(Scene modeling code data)
<<<<

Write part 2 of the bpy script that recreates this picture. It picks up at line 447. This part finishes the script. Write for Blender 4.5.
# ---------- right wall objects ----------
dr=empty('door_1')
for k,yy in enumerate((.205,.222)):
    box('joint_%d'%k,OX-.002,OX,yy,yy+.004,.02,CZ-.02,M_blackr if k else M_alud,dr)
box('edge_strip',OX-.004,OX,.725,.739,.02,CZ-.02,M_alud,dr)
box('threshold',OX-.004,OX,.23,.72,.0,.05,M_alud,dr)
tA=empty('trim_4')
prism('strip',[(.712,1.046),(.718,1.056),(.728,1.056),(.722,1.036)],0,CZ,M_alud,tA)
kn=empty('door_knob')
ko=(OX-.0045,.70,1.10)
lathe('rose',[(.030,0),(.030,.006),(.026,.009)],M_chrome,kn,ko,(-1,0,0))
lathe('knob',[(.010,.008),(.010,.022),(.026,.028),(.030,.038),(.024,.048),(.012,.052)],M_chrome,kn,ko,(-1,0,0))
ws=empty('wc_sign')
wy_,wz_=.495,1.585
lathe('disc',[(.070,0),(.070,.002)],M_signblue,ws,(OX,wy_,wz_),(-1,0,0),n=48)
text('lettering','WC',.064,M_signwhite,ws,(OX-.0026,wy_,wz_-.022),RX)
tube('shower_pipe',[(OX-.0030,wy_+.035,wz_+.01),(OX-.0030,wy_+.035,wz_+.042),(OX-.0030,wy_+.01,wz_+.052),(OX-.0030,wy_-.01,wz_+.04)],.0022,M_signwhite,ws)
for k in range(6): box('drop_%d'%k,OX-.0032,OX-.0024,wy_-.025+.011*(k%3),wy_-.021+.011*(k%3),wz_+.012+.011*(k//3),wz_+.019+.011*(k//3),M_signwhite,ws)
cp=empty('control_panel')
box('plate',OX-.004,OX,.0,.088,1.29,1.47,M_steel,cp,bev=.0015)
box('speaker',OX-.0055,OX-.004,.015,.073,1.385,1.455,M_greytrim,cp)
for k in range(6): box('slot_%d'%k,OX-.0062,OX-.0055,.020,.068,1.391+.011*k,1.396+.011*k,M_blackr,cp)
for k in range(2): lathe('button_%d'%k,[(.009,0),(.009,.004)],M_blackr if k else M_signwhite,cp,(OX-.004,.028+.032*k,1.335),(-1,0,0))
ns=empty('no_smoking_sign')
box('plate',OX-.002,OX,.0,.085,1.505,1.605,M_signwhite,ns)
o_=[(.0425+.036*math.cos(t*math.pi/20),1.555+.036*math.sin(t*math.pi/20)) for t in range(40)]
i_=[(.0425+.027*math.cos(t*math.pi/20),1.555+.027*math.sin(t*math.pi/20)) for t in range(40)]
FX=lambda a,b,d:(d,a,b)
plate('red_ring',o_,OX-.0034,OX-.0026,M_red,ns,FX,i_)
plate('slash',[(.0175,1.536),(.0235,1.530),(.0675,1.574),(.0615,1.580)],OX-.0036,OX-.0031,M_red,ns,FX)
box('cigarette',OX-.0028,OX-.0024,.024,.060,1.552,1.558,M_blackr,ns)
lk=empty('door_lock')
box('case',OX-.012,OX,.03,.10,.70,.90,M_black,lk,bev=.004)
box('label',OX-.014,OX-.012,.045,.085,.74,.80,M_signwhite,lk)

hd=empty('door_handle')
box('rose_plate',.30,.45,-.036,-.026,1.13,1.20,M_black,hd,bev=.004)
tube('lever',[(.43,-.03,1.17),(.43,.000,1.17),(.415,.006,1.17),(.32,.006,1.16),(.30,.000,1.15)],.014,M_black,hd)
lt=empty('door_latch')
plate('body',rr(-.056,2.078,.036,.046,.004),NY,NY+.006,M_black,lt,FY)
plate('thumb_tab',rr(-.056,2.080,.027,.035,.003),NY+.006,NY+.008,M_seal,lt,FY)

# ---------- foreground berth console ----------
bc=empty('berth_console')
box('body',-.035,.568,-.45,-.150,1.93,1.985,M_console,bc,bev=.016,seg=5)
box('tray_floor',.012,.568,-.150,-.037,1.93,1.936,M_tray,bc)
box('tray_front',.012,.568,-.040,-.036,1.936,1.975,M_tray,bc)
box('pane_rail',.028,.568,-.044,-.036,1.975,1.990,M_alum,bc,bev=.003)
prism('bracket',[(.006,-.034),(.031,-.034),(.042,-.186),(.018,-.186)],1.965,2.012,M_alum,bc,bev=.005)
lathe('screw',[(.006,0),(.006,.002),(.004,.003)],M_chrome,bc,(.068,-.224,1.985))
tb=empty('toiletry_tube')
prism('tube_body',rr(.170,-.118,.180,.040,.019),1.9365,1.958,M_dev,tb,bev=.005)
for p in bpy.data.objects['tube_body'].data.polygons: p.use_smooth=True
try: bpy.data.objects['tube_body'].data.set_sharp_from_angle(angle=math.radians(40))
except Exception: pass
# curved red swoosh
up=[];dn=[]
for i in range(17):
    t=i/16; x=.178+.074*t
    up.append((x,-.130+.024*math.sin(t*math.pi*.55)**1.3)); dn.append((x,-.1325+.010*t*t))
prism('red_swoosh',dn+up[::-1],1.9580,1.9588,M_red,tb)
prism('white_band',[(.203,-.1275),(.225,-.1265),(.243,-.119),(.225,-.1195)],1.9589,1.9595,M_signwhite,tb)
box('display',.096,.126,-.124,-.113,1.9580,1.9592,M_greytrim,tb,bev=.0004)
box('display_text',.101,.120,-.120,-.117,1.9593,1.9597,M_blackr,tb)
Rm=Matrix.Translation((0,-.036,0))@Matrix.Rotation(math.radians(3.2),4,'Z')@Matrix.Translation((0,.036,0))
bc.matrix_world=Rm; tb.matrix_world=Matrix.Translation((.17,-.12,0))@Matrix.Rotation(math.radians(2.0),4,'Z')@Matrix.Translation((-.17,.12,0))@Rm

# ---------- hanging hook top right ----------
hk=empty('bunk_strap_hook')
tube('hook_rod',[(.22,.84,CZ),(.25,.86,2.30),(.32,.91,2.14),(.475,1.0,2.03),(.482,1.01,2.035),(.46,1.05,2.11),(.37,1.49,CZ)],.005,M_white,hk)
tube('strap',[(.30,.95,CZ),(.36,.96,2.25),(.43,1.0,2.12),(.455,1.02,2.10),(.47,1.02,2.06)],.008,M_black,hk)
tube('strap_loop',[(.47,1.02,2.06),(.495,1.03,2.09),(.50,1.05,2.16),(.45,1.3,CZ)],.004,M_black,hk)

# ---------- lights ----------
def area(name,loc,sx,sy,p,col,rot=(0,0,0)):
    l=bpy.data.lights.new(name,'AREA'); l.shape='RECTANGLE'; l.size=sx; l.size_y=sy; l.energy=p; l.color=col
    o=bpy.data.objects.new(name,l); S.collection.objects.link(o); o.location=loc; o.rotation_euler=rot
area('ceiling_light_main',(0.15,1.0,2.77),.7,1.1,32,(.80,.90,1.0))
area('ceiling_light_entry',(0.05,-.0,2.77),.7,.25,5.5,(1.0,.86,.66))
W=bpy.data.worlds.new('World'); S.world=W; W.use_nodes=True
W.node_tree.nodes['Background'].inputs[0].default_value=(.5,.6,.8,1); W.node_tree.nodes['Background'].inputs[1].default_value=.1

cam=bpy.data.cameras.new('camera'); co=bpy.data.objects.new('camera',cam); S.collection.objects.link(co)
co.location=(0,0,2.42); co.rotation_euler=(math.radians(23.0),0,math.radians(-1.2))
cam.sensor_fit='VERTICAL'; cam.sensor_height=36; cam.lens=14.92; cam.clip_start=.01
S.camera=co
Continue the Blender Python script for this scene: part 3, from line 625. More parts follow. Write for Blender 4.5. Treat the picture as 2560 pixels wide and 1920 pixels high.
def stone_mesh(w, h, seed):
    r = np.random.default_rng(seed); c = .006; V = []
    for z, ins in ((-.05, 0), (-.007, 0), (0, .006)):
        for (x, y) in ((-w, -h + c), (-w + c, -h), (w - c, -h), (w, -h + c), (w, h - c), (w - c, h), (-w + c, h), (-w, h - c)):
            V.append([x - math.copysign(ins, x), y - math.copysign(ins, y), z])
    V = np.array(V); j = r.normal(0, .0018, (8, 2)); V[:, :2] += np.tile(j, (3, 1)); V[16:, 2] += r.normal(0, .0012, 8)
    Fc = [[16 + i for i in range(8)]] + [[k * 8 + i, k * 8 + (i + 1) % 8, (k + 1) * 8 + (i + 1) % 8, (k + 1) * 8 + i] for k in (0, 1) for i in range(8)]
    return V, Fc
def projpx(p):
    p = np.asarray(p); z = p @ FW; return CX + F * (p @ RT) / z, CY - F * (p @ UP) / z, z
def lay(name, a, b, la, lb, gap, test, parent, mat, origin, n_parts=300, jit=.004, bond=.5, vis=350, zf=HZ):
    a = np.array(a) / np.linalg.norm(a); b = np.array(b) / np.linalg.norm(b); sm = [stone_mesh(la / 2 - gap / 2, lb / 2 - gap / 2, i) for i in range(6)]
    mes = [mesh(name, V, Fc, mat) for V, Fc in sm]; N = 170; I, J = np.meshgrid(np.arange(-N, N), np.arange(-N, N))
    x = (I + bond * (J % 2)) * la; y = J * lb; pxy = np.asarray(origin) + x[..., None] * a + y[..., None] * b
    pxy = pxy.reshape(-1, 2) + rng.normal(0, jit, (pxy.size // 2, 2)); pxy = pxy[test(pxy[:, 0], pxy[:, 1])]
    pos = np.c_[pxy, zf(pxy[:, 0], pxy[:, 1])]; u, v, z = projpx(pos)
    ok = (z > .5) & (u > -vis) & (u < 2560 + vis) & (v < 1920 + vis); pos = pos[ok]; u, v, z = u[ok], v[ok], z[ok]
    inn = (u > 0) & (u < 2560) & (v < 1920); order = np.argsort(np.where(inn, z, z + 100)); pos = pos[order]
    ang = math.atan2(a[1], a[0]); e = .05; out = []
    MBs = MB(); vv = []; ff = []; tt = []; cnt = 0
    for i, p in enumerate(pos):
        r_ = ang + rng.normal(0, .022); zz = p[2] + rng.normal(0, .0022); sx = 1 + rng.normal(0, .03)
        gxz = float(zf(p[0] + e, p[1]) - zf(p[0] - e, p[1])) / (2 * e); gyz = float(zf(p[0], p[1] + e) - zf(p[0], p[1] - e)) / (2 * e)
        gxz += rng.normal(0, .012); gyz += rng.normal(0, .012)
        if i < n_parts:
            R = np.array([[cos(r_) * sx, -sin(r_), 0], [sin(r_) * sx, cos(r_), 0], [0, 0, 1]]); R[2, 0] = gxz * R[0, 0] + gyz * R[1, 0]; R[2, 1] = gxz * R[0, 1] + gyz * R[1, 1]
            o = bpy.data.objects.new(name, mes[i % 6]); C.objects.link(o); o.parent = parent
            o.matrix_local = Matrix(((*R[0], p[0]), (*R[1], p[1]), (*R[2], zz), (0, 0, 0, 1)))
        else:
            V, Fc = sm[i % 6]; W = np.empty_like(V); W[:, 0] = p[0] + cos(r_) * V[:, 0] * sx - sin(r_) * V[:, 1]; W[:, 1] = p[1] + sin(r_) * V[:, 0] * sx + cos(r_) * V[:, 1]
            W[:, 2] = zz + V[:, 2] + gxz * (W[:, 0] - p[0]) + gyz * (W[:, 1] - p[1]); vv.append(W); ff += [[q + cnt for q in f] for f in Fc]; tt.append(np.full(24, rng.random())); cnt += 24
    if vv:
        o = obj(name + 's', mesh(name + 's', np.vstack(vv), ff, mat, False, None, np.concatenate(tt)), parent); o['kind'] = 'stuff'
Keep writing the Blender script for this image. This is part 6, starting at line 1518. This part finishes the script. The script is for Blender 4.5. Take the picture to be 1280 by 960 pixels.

>>>>

List each line of the records that holds the string "this".

Write part 2 of the bpy script that recreates this picture. It picks up at line 447. This part finishes the script. Write for Blender 4.5.
Continue the Blender Python script for this scene: part 3, from line 625. More parts follow. Write for Blender 4.5. Treat the picture as 2560 pixels wide and 1920 pixels high.
Keep writing the Blender script for this image. This is part 6, starting at line 1518. This part finishes the script. The script is for Blender 4.5. Take the picture to be 1280 by 960 pixels.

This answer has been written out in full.